■ **YOUR OBJECTIVE**
Within the material below, transcribe exactly the lines from the one holding "1600 pixels high." through the one holding "copy_tree(src, lab, at(x, y), rz, s, FLD)", keeping both ends and skipping the rest.

■ **RAW DATA**
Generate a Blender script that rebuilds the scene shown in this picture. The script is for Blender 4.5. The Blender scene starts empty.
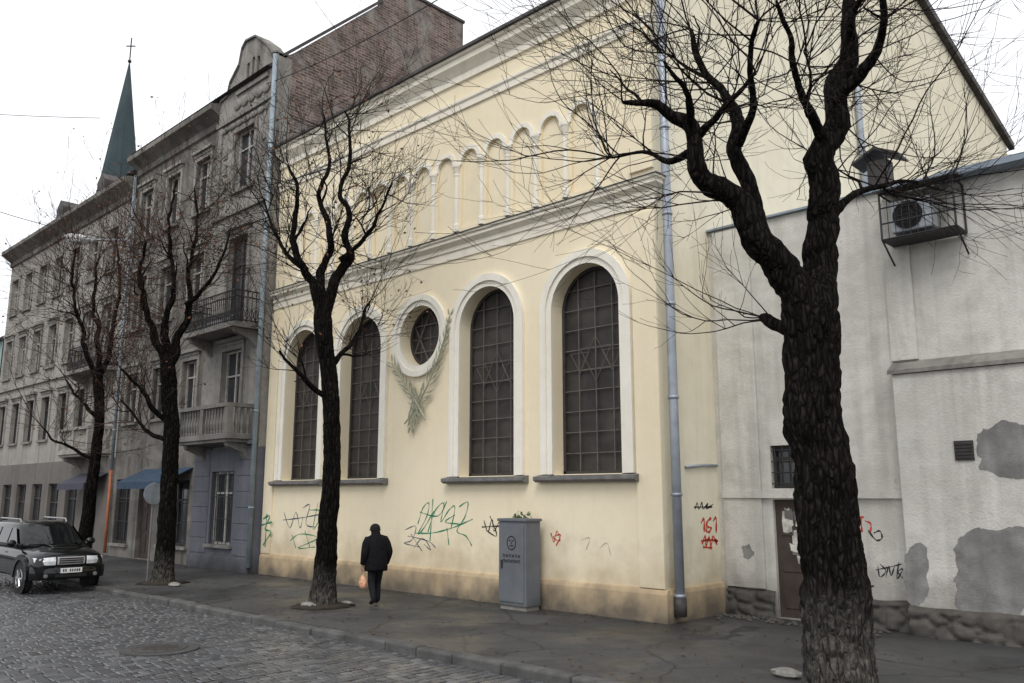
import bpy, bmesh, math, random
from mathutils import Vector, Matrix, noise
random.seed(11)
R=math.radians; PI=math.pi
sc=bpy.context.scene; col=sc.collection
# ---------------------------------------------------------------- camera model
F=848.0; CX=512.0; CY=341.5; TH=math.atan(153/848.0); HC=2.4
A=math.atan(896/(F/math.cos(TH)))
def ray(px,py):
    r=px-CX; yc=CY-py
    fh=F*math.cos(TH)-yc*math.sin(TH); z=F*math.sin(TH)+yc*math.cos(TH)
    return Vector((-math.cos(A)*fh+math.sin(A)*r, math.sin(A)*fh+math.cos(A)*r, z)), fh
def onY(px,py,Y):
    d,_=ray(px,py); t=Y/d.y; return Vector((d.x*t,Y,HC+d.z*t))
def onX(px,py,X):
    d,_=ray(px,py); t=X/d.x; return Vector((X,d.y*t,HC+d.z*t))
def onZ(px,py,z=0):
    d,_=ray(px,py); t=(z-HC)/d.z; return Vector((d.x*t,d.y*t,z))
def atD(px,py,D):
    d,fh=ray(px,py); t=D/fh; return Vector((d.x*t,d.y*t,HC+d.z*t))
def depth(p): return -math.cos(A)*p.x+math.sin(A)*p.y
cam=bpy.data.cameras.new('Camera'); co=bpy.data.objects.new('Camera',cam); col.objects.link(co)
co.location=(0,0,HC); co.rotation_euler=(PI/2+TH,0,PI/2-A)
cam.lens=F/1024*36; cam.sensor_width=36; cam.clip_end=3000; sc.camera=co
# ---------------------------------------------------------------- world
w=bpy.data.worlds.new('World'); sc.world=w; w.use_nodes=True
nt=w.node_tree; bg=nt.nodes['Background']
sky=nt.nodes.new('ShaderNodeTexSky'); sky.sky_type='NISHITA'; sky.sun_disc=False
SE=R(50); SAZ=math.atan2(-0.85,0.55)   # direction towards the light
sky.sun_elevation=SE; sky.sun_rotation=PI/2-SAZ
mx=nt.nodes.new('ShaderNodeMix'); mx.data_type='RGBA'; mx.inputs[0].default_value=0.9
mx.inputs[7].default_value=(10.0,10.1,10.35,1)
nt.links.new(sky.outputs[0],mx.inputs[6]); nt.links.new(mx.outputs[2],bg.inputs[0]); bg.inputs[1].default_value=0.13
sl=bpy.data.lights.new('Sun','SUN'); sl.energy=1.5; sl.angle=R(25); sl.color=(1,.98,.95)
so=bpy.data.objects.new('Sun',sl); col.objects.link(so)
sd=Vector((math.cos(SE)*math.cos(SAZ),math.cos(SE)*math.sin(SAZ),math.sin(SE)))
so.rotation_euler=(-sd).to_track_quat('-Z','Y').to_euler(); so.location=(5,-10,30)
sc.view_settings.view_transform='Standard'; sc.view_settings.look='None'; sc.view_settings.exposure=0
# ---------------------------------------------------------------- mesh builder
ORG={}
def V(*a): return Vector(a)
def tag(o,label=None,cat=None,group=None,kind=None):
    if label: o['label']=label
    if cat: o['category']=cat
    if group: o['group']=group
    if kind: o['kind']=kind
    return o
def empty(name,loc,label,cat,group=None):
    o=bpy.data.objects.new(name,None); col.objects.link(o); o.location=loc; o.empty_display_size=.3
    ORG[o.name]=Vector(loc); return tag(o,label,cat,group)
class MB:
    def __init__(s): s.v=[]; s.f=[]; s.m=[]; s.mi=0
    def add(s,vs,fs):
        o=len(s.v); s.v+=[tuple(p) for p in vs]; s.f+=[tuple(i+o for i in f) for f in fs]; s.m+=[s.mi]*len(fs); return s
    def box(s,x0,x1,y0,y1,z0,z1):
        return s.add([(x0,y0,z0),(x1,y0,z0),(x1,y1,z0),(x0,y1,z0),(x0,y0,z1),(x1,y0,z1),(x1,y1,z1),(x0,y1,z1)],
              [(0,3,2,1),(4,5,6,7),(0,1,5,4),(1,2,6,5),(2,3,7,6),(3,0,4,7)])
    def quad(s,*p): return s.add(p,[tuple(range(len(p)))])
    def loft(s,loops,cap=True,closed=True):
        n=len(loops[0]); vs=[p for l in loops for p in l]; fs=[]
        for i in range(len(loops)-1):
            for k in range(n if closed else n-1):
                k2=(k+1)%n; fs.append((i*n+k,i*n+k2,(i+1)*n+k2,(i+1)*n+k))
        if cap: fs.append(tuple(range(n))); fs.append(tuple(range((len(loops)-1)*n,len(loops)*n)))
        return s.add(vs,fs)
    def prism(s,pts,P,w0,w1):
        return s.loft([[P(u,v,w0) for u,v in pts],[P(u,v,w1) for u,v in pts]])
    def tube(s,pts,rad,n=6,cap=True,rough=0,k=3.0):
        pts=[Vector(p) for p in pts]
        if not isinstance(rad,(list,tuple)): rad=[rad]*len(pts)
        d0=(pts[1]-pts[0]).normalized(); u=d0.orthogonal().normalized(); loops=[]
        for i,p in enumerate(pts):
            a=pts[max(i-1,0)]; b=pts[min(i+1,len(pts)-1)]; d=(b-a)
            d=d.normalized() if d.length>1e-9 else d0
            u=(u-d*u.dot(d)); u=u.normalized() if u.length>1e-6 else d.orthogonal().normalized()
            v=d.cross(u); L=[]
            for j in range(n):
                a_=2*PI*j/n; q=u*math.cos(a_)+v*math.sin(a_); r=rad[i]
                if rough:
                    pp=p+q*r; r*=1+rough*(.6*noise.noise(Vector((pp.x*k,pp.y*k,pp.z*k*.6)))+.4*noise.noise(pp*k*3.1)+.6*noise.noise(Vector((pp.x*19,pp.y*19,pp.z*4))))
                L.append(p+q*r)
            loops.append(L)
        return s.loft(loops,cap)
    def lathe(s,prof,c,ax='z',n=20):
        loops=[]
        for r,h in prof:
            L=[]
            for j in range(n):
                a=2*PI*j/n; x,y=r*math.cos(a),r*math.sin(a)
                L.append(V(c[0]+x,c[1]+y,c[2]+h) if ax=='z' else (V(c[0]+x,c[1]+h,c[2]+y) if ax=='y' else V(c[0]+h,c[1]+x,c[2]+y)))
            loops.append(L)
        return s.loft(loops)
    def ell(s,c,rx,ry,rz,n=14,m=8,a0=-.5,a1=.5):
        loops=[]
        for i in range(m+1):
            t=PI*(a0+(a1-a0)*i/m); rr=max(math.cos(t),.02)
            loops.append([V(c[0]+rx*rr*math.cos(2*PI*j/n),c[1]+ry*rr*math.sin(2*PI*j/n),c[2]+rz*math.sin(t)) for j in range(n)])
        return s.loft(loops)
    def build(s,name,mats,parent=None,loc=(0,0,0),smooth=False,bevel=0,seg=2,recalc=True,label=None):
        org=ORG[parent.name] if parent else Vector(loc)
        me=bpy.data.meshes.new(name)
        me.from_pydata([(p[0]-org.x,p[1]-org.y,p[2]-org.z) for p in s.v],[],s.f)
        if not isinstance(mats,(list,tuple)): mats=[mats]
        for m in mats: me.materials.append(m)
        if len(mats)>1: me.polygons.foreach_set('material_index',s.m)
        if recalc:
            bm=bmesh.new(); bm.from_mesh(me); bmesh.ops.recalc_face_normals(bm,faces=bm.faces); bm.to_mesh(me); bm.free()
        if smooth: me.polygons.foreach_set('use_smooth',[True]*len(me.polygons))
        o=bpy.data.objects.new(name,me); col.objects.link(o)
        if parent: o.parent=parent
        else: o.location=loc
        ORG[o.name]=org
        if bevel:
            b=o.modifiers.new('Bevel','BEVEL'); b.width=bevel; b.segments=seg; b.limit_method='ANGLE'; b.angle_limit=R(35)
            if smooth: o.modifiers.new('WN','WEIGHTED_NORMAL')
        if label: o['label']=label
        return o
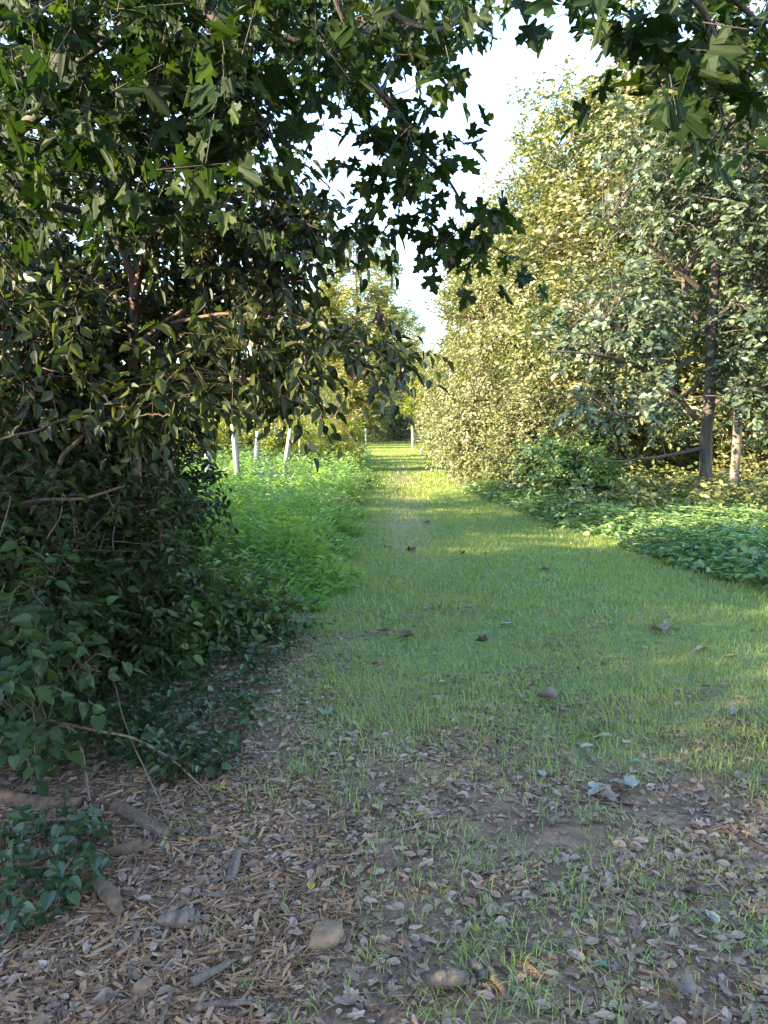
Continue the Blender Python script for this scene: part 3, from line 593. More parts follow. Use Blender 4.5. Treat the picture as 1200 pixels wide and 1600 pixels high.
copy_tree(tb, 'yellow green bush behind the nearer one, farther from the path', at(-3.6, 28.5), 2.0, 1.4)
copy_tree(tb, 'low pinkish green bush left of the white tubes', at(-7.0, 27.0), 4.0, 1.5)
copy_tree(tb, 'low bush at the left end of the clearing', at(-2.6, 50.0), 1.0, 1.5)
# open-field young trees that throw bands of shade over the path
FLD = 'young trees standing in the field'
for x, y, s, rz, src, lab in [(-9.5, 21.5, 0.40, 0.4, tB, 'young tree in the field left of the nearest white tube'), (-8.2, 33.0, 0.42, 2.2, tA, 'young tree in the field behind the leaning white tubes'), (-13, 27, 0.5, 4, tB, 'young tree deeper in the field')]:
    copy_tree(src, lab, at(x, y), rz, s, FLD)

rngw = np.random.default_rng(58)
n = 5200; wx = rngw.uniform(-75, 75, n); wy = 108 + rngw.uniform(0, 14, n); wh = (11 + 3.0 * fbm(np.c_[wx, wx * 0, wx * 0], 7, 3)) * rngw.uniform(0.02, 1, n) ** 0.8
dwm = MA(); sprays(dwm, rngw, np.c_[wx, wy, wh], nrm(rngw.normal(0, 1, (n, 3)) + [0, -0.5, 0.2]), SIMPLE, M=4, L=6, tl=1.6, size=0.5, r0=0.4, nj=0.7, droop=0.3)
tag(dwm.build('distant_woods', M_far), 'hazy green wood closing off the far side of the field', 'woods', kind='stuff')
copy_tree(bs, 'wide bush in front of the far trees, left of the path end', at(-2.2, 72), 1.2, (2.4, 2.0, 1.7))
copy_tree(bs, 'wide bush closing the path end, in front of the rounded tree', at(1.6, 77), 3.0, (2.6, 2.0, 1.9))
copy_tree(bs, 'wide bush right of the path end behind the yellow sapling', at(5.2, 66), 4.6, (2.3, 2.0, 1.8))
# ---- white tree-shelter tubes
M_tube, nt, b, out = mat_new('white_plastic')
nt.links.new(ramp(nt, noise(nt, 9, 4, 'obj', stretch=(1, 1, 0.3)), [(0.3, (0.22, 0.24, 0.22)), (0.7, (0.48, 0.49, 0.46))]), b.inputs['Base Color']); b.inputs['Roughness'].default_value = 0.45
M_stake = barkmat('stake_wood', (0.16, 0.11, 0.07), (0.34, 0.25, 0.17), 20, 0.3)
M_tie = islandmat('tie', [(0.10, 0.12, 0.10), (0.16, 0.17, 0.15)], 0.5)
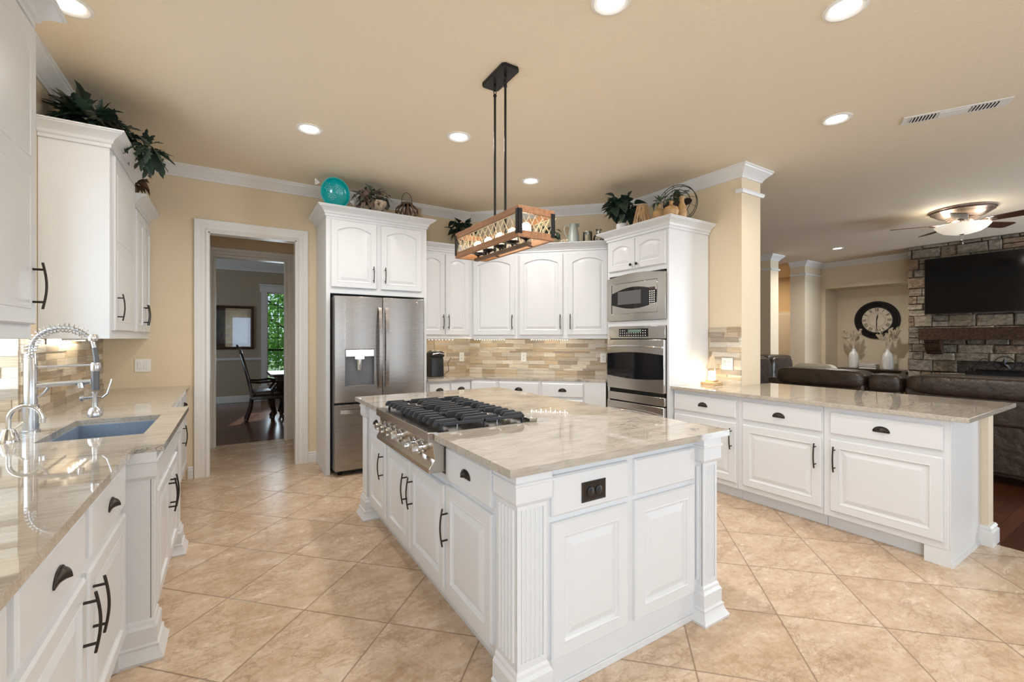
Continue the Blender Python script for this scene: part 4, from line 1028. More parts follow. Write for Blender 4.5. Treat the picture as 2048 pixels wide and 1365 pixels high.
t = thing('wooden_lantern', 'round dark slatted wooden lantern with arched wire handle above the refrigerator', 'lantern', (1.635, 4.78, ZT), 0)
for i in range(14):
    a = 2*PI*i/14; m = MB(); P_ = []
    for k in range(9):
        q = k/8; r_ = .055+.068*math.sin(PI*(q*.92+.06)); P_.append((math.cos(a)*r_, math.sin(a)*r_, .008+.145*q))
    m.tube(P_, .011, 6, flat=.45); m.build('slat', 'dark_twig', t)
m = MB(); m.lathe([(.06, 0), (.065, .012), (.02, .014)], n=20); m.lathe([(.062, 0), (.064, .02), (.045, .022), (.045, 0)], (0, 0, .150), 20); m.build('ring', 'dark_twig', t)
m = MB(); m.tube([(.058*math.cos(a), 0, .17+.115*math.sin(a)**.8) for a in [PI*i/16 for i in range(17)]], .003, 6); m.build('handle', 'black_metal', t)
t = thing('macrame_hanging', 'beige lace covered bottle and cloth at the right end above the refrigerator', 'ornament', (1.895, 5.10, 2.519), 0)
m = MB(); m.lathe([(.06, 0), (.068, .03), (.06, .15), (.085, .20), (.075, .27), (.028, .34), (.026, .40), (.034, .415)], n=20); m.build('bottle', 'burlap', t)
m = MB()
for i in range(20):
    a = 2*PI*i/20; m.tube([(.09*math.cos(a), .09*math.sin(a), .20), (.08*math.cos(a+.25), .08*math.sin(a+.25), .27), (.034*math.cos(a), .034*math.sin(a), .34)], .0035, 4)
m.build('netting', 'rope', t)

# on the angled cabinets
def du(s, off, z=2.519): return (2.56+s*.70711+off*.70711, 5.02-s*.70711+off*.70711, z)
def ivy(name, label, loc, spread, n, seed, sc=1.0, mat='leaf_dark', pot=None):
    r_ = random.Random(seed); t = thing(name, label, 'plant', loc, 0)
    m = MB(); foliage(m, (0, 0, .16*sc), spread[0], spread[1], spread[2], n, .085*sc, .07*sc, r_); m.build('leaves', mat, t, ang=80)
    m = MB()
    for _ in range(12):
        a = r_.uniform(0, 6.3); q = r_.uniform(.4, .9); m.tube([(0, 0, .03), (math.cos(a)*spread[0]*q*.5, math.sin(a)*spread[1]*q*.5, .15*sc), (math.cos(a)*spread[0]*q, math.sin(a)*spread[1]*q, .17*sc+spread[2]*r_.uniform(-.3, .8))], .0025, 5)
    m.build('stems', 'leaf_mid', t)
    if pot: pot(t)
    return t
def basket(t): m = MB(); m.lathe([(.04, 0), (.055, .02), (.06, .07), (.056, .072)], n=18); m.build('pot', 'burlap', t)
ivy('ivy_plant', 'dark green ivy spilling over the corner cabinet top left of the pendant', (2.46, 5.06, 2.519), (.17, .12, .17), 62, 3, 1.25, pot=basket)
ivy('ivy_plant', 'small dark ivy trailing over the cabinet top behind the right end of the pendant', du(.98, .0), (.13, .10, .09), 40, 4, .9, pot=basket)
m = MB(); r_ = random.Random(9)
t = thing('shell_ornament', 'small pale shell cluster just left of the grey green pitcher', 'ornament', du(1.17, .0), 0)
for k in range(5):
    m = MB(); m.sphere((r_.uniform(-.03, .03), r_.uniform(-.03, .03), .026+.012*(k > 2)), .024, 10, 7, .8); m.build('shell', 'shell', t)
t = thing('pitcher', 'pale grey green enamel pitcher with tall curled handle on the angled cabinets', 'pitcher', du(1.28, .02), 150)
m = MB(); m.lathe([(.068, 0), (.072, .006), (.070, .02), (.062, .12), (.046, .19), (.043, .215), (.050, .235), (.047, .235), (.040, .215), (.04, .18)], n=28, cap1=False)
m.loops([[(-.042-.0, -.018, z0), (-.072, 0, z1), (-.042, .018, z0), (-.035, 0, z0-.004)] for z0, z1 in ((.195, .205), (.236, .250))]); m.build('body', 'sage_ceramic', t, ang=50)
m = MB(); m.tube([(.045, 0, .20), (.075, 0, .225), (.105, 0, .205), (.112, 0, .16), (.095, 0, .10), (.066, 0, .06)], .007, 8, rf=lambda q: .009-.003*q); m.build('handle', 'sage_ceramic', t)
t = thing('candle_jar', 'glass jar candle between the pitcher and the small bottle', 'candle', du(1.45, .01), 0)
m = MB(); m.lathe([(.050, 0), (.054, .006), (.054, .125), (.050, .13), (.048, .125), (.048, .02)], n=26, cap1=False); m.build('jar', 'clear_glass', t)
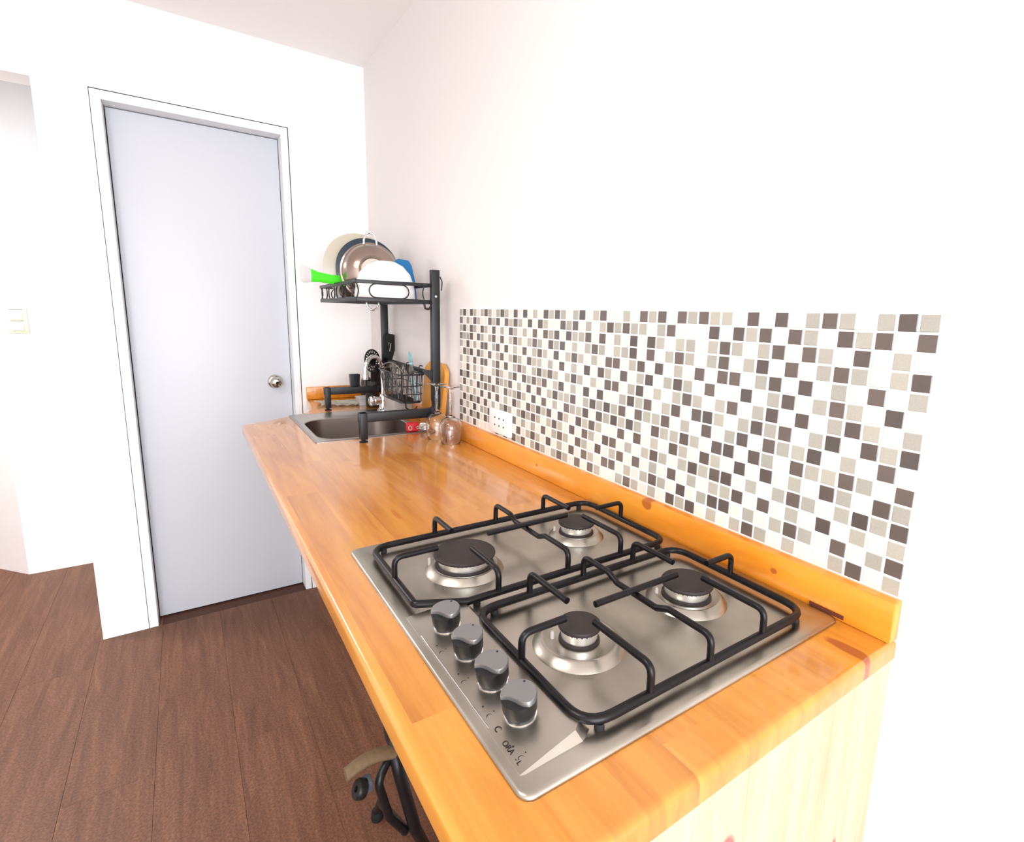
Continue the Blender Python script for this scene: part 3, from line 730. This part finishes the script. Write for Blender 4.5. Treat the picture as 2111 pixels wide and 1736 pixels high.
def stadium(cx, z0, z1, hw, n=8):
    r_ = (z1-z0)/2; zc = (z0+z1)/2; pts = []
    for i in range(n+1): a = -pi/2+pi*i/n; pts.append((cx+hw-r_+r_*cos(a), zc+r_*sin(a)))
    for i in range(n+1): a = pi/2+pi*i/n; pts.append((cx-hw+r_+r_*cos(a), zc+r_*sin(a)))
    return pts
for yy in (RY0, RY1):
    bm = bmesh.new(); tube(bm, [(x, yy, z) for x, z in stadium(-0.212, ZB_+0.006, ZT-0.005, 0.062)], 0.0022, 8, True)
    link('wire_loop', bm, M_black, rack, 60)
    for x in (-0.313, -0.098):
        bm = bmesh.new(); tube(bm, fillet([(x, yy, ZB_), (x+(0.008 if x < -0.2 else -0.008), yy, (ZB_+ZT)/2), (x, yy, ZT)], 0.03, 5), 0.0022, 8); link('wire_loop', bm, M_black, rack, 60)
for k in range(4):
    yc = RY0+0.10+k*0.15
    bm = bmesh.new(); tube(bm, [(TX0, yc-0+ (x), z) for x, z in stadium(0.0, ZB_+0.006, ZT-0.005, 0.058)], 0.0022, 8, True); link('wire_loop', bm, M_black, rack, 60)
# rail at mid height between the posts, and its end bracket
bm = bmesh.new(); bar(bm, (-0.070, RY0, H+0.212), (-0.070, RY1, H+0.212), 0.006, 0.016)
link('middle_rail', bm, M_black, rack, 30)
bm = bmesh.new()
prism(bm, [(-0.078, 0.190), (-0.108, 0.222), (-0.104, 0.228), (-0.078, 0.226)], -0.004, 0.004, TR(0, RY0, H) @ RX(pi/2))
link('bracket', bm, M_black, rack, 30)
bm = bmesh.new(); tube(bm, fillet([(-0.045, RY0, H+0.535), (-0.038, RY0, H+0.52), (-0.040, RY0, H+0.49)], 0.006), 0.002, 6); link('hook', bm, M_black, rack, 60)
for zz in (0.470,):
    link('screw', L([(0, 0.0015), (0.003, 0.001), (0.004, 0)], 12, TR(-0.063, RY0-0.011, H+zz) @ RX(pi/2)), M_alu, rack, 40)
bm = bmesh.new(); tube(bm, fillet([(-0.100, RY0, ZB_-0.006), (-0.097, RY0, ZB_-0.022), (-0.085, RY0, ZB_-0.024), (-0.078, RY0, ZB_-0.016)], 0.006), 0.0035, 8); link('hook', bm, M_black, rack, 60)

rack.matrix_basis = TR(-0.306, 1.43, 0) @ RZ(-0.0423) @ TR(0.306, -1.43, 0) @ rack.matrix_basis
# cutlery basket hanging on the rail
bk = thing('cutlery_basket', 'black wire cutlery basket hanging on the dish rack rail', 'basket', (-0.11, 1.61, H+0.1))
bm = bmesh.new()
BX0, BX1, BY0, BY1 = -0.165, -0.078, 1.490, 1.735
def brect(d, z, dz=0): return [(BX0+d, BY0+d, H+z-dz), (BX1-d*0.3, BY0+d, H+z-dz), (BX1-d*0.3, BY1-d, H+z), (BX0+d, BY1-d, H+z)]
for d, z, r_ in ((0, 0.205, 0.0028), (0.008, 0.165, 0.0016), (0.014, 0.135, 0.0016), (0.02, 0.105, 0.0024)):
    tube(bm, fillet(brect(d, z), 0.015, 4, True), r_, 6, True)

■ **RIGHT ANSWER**
Continue the Blender Python script for this scene: part 3, from line 593. More parts follow. Use Blender 4.5. Treat the picture as 1200 pixels wide and 1600 pixels high.
copy_tree(tb, 'yellow green bush behind the nearer one, farther from the path', at(-3.6, 28.5), 2.0, 1.4)
copy_tree(tb, 'low pinkish green bush left of the white tubes', at(-7.0, 27.0), 4.0, 1.5)
copy_tree(tb, 'low bush at the left end of the clearing', at(-2.6, 50.0), 1.0, 1.5)
# open-field young trees that throw bands of shade over the path
FLD = 'young trees standing in the field'
for x, y, s, rz, src, lab in [(-9.5, 21.5, 0.40, 0.4, tB, 'young tree in the field left of the nearest white tube'), (-8.2, 33.0, 0.42, 2.2, tA, 'young tree in the field behind the leaning white tubes'), (-13, 27, 0.5, 4, tB, 'young tree deeper in the field')]:
    copy_tree(src, lab, at(x, y), rz, s, FLD)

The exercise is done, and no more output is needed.